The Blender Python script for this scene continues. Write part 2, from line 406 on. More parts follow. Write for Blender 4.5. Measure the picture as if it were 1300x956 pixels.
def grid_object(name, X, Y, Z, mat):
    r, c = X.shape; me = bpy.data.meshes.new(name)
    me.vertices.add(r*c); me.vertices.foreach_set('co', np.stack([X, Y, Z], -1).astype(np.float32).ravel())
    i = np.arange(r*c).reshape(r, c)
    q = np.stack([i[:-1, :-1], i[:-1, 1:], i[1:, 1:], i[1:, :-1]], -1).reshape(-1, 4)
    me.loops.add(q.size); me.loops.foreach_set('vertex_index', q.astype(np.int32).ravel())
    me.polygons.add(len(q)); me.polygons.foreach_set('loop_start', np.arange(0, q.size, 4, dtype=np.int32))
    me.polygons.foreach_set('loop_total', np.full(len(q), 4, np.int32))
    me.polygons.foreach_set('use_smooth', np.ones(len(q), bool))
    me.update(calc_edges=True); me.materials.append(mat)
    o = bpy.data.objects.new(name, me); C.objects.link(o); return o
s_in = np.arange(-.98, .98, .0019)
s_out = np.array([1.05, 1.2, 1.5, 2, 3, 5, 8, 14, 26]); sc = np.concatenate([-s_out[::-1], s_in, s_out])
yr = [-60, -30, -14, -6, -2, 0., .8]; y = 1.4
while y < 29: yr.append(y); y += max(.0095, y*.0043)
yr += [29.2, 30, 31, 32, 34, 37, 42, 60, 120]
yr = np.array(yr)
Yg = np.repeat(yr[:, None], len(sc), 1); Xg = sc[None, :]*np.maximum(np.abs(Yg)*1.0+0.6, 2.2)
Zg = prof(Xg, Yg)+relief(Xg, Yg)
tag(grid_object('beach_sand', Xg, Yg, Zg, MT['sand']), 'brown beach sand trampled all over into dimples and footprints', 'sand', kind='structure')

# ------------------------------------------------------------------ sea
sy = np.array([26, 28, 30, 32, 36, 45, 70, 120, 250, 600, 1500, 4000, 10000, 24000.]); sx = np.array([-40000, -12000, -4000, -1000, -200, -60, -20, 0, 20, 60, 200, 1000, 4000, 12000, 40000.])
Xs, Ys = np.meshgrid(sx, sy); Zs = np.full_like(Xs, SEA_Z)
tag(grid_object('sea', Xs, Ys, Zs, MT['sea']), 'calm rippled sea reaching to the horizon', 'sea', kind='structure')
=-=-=
• **Do this**
Quote each line of the data above exactly as written.

• **Response below**
The Blender Python script for this scene continues. Write part 2, from line 406 on. More parts follow. Write for Blender 4.5. Measure the picture as if it were 1300x956 pixels.
def grid_object(name, X, Y, Z, mat):
    r, c = X.shape; me = bpy.data.meshes.new(name)
    me.vertices.add(r*c); me.vertices.foreach_set('co', np.stack([X, Y, Z], -1).astype(np.float32).ravel())
    i = np.arange(r*c).reshape(r, c)
    q = np.stack([i[:-1, :-1], i[:-1, 1:], i[1:, 1:], i[1:, :-1]], -1).reshape(-1, 4)
    me.loops.add(q.size); me.loops.foreach_set('vertex_index', q.astype(np.int32).ravel())
    me.polygons.add(len(q)); me.polygons.foreach_set('loop_start', np.arange(0, q.size, 4, dtype=np.int32))
    me.polygons.foreach_set('loop_total', np.full(len(q), 4, np.int32))
    me.polygons.foreach_set('use_smooth', np.ones(len(q), bool))
    me.update(calc_edges=True); me.materials.append(mat)
    o = bpy.data.objects.new(name, me); C.objects.link(o); return o
s_in = np.arange(-.98, .98, .0019)
s_out = np.array([1.05, 1.2, 1.5, 2, 3, 5, 8, 14, 26]); sc = np.concatenate([-s_out[::-1], s_in, s_out])
yr = [-60, -30, -14, -6, -2, 0., .8]; y = 1.4
while y < 29: yr.append(y); y += max(.0095, y*.0043)
yr += [29.2, 30, 31, 32, 34, 37, 42, 60, 120]
yr = np.array(yr)
Yg = np.repeat(yr[:, None], len(sc), 1); Xg = sc[None, :]*np.maximum(np.abs(Yg)*1.0+0.6, 2.2)
Zg = prof(Xg, Yg)+relief(Xg, Yg)
tag(grid_object('beach_sand', Xg, Yg, Zg, MT['sand']), 'brown beach sand trampled all over into dimples and footprints', 'sand', kind='structure')

# ------------------------------------------------------------------ sea
sy = np.array([26, 28, 30, 32, 36, 45, 70, 120, 250, 600, 1500, 4000, 10000, 24000.]); sx = np.array([-40000, -12000, -4000, -1000, -200, -60, -20, 0, 20, 60, 200, 1000, 4000, 12000, 40000.])
Xs, Ys = np.meshgrid(sx, sy); Zs = np.full_like(Xs, SEA_Z)
tag(grid_object('sea', Xs, Ys, Zs, MT['sea']), 'calm rippled sea reaching to the horizon', 'sea', kind='structure')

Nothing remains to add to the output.